Dans un train, l’expérience passager commence par l’entrée. Cette zone, c’est la première étape qu’il ne fallait absolument pas manquer. Fondamentalement, il n’y a pas davantage d’espace que sur le matériel actuel. Bien sûr, on a réduit les épaisseurs des dossiers, réfléchi sur les positions qui permettent de gagner quelques centimètres ici ou là. Mais on a davantage travaillé le domaine de la perception que celui du réel. Il n’y a pas de rupture de couleur, par exemple, ça commence par là. Le découpage de la couleur sur le MP14 accentue l’impression d’avoir un volume plus grand.

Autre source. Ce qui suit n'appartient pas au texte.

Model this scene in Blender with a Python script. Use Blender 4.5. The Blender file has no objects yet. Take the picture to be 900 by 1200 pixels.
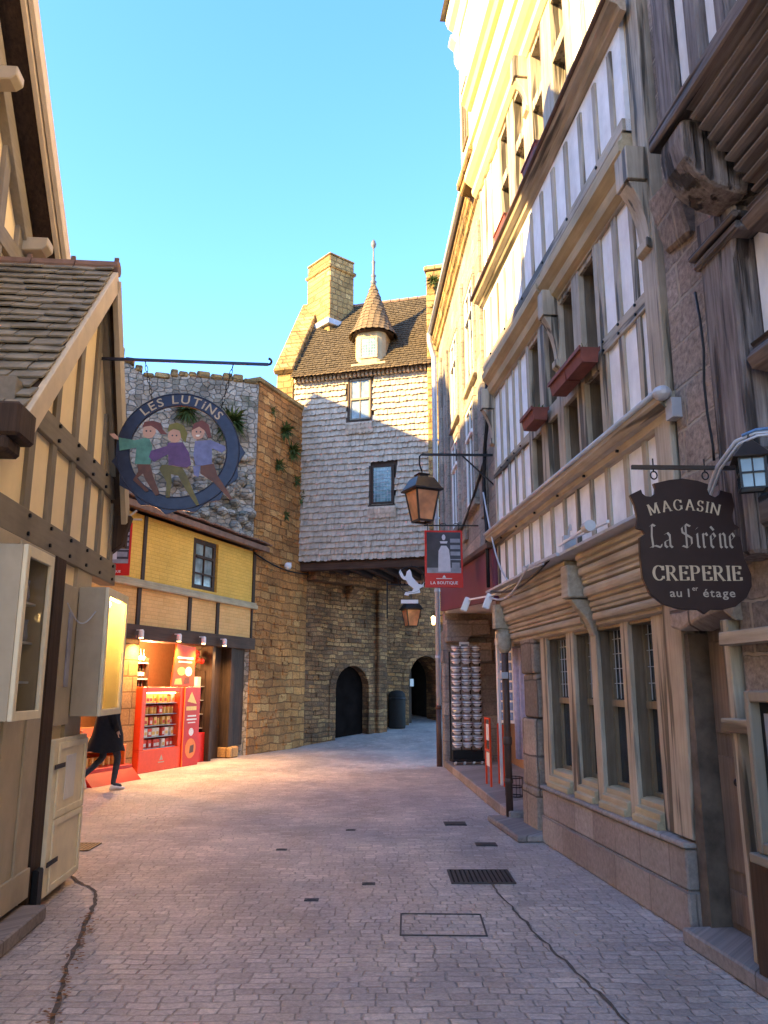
import bpy, math, random
from mathutils import Vector, Matrix
R=math.radians; PI=math.pi
random.seed(7)
rnd=random.uniform
COL=bpy.context.scene.collection
scene=bpy.context.scene
# ---------------------------------------------------------------- helpers
PIT=math.atan(205/930.)
def at(px,py,Y):
    """a point of the place at distance Y in the direction of a spot of the photograph (900x1200)"""
    x=(px-450)/930.;u=(600-py)/930.
    d=Vector((x,math.cos(PIT)-u*math.sin(PIT),math.sin(PIT)+u*math.cos(PIT)))
    return Vector((0,0,1.6))+d*(Y/d.y)
class MB:
    def __init__(s): s.v=[];s.f=[]
    def add(s,vs,fs):
        o=len(s.v); s.v+= [tuple(v) for v in vs]; s.f+=[tuple(i+o for i in f) for f in fs]; return s
    def box(s,x0,x1,y0,y1,z0,z1):
        if x0>x1:x0,x1=x1,x0
        if y0>y1:y0,y1=y1,y0
        if z0>z1:z0,z1=z1,z0
        return s.add([(x0,y0,z0),(x1,y0,z0),(x1,y1,z0),(x0,y1,z0),(x0,y0,z1),(x1,y0,z1),(x1,y1,z1),(x0,y1,z1)],
          [(3,2,1,0),(4,5,6,7),(0,1,5,4),(1,2,6,5),(2,3,7,6),(3,0,4,7)])
    def _prism(s,a,b,flip):
        n=len(a); fs=[tuple(range(n)),tuple(range(2*n-1,n-1,-1))]
        for i in range(n):
            j=(i+1)%n; fs.append((j,i,n+i,n+j))
        if flip: fs=[tuple(reversed(f)) for f in fs]
        return s.add(a+b,fs)
    def py(s,poly,y0,y1):      # polygon in (x,z), extruded along y (front y0)
        ar=sum(poly[i][0]*poly[(i+1)%len(poly)][1]-poly[(i+1)%len(poly)][0]*poly[i][1] for i in range(len(poly)))
        return s._prism([(p[0],y0,p[1]) for p in poly],[(p[0],y1,p[1]) for p in poly],ar<0)
    def px(s,poly,x0,x1):      # polygon in (y,z) extruded along x
        ar=sum(poly[i][0]*poly[(i+1)%len(poly)][1]-poly[(i+1)%len(poly)][0]*poly[i][1] for i in range(len(poly)))
        return s._prism([(x0,p[0],p[1]) for p in poly],[(x1,p[0],p[1]) for p in poly],ar>0)
    def pz(s,poly,z0,z1):
        ar=sum(poly[i][0]*poly[(i+1)%len(poly)][1]-poly[(i+1)%len(poly)][0]*poly[i][1] for i in range(len(poly)))
        return s._prism([(p[0],p[1],z0) for p in poly],[(p[0],p[1],z1) for p in poly],ar>0)
    def bar(s,p,q,w,h=None,up=(0,0,1)):   # box section bar between two points
        h=h or w; p=Vector(p);q=Vector(q);d=(q-p).normalized();u=Vector(up)
        if abs(d.dot(u))>.95:u=Vector((1,0,0))
        a=d.cross(u).normalized()*w/2; b=a.cross(d).normalized()*h/2
        vs=[p-a-b,p+a-b,p+a+b,p-a+b,q-a-b,q+a-b,q+a+b,q-a+b]
        return s.add(vs,[(0,1,2,3),(7,6,5,4),(0,4,5,1),(1,5,6,2),(2,6,7,3),(3,7,4,0)])
    def tube(s,pts,r,n=10,closed=False):
        pts=[Vector(p) for p in pts]; m=len(pts); o=len(s.v); prev=None
        for i,p in enumerate(pts):
            rr=r[i] if isinstance(r,(list,tuple)) else r
            if closed: t=(pts[(i+1)%m]-pts[i-1])
            else: t=pts[min(i+1,m-1)]-pts[max(i-1,0)]
            t.normalize()
            if prev is None:
                u=Vector((0,0,1)) if abs(t.z)<.9 else Vector((1,0,0)); a=t.cross(u).normalized()
            else: a=(prev-t*prev.dot(t)).normalized()
            prev=a; b=t.cross(a)
            for k in range(n):
                an=2*PI*k/n; s.v.append(tuple(p+(a*math.cos(an)+b*math.sin(an))*rr))
        L=m if closed else m-1
        for i in range(L):
            for k in range(n):
                A=o+i*n+k;B=o+i*n+(k+1)%n;Cc=o+((i+1)%m)*n+(k+1)%n;D=o+((i+1)%m)*n+k
                s.f.append((A,B,Cc,D))
        if not closed:
            s.f.append(tuple(o+k for k in reversed(range(n)))); s.f.append(tuple(o+(m-1)*n+k for k in range(n)))
        return s
    def lathe(s,prof,c=(0,0,0),n=16,sx=1,sy=1):
        o=len(s.v)
        for r,z in prof:
            for k in range(n):
                a=2*PI*k/n; s.v.append((c[0]+r*sx*math.cos(a),c[1]+r*sy*math.sin(a),c[2]+z))
        for i in range(len(prof)-1):
            for k in range(n):
                s.f.append((o+i*n+k,o+i*n+(k+1)%n,o+(i+1)*n+(k+1)%n,o+(i+1)*n+k))
        s.f.append(tuple(o+k for k in reversed(range(n)))); s.f.append(tuple(o+(len(prof)-1)*n+k for k in range(n)))
        return s
    def ball(s,c,r,n=12,sz=1):
        return s.lathe([(max(r*math.sin(PI*i/8),.0005),-r*sz*math.cos(PI*i/8)) for i in range(9)],c,n)
    def move(s,M):
        s.v=[tuple(M@Vector(v)) for v in s.v]; return s
    def join(s,o): return s.add(o.v,o.f)
    def build(s,name,m,parent=None,bevel=0,smooth=False,seg=1):
        me=bpy.data.meshes.new(name); me.from_pydata(s.v,[],s.f); me.update()
        me.materials.append(M[m] if isinstance(m,str) else m)
        if smooth:
            for p in me.polygons:p.use_smooth=True
        o=bpy.data.objects.new(name,me); COL.objects.link(o)
        if parent: o.parent=parent
        if bevel:
            b=o.modifiers.new('bevel','BEVEL'); b.width=bevel;b.segments=seg;b.limit_method='ANGLE';b.angle_limit=R(40)
        return o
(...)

On peut aller d’un bout à l’autre de la rame sans sortir, comme sur de nombreux modèles aujourd’hui. C’est un choix qui se généralise ?

Oui, on ne vend plus un seul métro dans le monde sans ces intercirculations de type boa. Et ça se répand. Même sur certains trains régionaux, il y a ces grandes ouvertures. Le passager ne doit pas sentir la fin technique de la voiture et le début d’un autre. Il ne doit pas y avoir d’obstacle. Cette idée de continuité, vous la retrouvez avec cette surface vitrée exceptionnelle, qui existe déjà sur les rames actuelles de la ligne 14. On peut se poser la question de la pertinence d’une surface transparente aussi importante pour un matériel urbain qui circule en tunnel. Et pourtant, pour certains passagers, prendre un métro c’est un traumatisme. Le passager ne doit pas se sentir prisonnier d’un univers mobile, le train, par rapport à un univers immobile, le quai. Il est important pour sa tranquillité qu’il ne perçoive aucune rupture.

Le métro est effectivement anxiogène pour beaucoup. C’était une demande de la RATP d’axer les efforts sur la convivialité, le sentiment de sécurité ?

Oui, elle a demandé qu’on lui fasse des propositions sur le confort, l’espace. Et aussi sur un troisième point très important : tout devait être facilement nettoyable. Je dis toujours à mes designers, quand ils travaillent, de prendre un crayon d’une main et un chiffon de l’autre. La continuité de garnissage, l’absence de jeu entre le dossier et l’assise, c’est aussi dans cette optique du coup de chiffon facile et rapide.